What followed was a conversation that would reshape both their careers. Dr. Chen quickly realized she was speaking with someone whose mathematical insight rivaled anyone in the department. But Marcus had no degree, no credentials, no official standing in the academic world.

The Academic Dilemma

The department faced an unprecedented situation. Marcus's solutions were undeniably brilliant, but how do you integrate a janitor into a world built on credentials and peer review?

Some faculty members suggested offering Marcus a scholarship or fast-tracking him through undergraduate coursework. Others worried about setting dangerous precedents. A few dismissed his work entirely, arguing that without formal training, he couldn't truly understand the implications of his solutions.
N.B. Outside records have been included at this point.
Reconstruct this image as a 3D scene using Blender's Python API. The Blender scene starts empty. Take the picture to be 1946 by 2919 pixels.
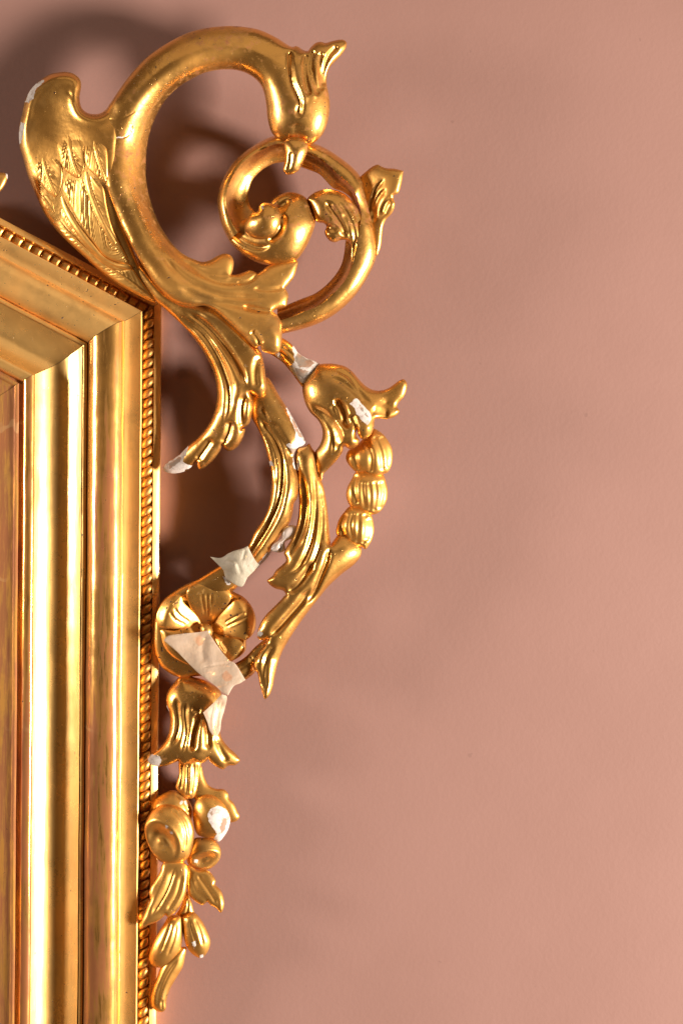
import bpy, math, random
import numpy as np
from mathutils import Vector
from mathutils.geometry import delaunay_2d_cdt
random.seed(4)
rng = np.random.default_rng(4)
sc = bpy.context.scene
COL = sc.collection
# ------------------------------------------------------------------ units
S = 0.00026            # metres per unit of the drawing (1 unit = 0.26 mm)
D = 4050.0             # camera distance from the wall in those units
CX, CY, H0 = 973.0, 1459.5, 1.5
def P(x, y, z):
    """drawing coordinates + height above the wall -> world point"""
    f = (D - z) / D
    return ((x - CX) * f * S, -z * S, H0 - (y - CY) * f * S)
# ------------------------------------------------------------------ camera, world, lamps, exposure
cam = bpy.data.objects.new('camera', bpy.data.cameras.new('camera'))
COL.objects.link(cam)
cam.location = (0, -D * S, H0)
cam.rotation_euler = (math.pi / 2, 0, 0)
cam.data.sensor_fit = 'VERTICAL'
cam.data.sensor_height = 36.0
cam.data.lens = 18.0 / (CY / D)
cam.data.clip_end = 50
sc.camera = cam
w = bpy.data.worlds.new("World"); sc.world = w; w.use_nodes = True
bg = w.node_tree.nodes['Background']
bg.inputs[0].default_value = (1.0, 0.56, 0.28, 1); bg.inputs[1].default_value = 0.07
def area(name, loc, target, sx, sy, power, col):
    l = bpy.data.lights.new(name, 'AREA'); l.shape = 'RECTANGLE'; l.size = sx; l.size_y = sy
    l.energy = power; l.color = col
    o = bpy.data.objects.new(name, l); COL.objects.link(o)
    o.location = loc
    o.rotation_euler = (Vector(target) - Vector(loc)).to_track_quat('-Z', 'Y').to_euler()
    return o
area('softbox_lamp', (2.42, -1.25, 0.95), (0.0, 0, 1.5), 0.38, 0.58, 272, (1.0, 0.93, 0.86))
area('softbox_lamp', (-3.20, -0.98, 1.78), (0.0, 0, 1.5), 0.42, 0.80, 84, (1.0, 0.93, 0.86))
area('overhead_bounce_fill', (0.1, -1.25, 3.3), (0.0, -0.2, 1.5), 2.6, 1.7, 6.5, (1.0, 0.82, 0.62))  # added soft fill from above, stands in for ceiling bounce on upward faces
sc.view_settings.view_transform = 'Standard'; sc.view_settings.look = 'None'
sc.view_settings.exposure = 0.0; sc.view_settings.gamma = 1.0
sc.render.engine = 'CYCLES'
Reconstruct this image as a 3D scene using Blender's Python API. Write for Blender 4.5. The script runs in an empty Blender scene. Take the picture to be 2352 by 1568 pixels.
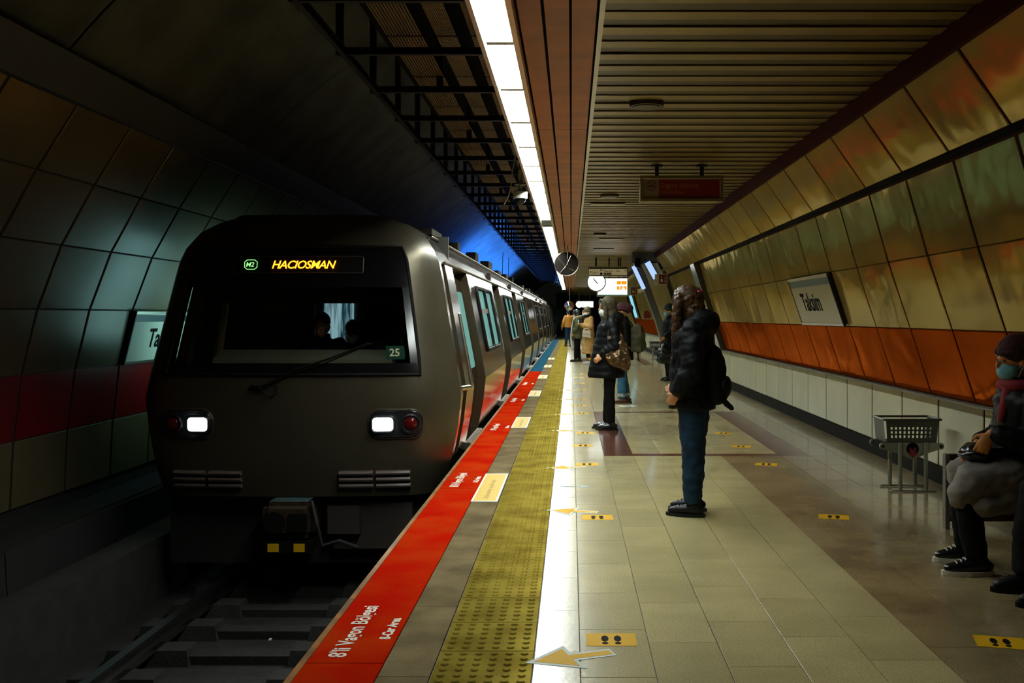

Marcus himself was reluctant to leave his job. He had a family to support, and the academic path offered no guarantees.

Breaking the Mold

Dr. Chen proposed an unconventional solution. She invited Marcus to audit graduate seminars during his off-hours and began collaborating with him on research papers. Their first joint publication, "Novel Approaches to Diophantine Equations," revolutionized how mathematicians thought about certain classes of problems.

The paper's publication sparked fierce debate in mathematical circles. Some celebrated it as proof that genius knows no boundaries. Others criticized the journal for abandoning academic standards.

Marcus continued working as a custodian while publishing groundbreaking research. His dual identity became a source of fascination and discomfort for the academic establishment.

Legacy of the Midnight Professor

Over the next decade, Marcus published seventeen papers that fundamentally advanced several fields of mathematics. He never pursued a formal degree, preferring to learn through direct engagement with problems rather than structured coursework.

His story forced universities to reconsider how they identify and nurture mathematical talent. Several institutions now offer alternative pathways for self-taught researchers to engage with academic communities.

Marcus Thompson proved that mathematical genius doesn't require a diploma—it requires curiosity, persistence, and access to problems worth solving. His midnight discoveries reminded the academic world that brilliance can emerge from the most unexpected places, often while the credentialed experts are fast asleep.

Today, visitors to Princeton's mathematics department can still see problems posted on bulletin boards. But now they're accompanied by a small plaque: "Great minds can be found anywhere. Keep looking."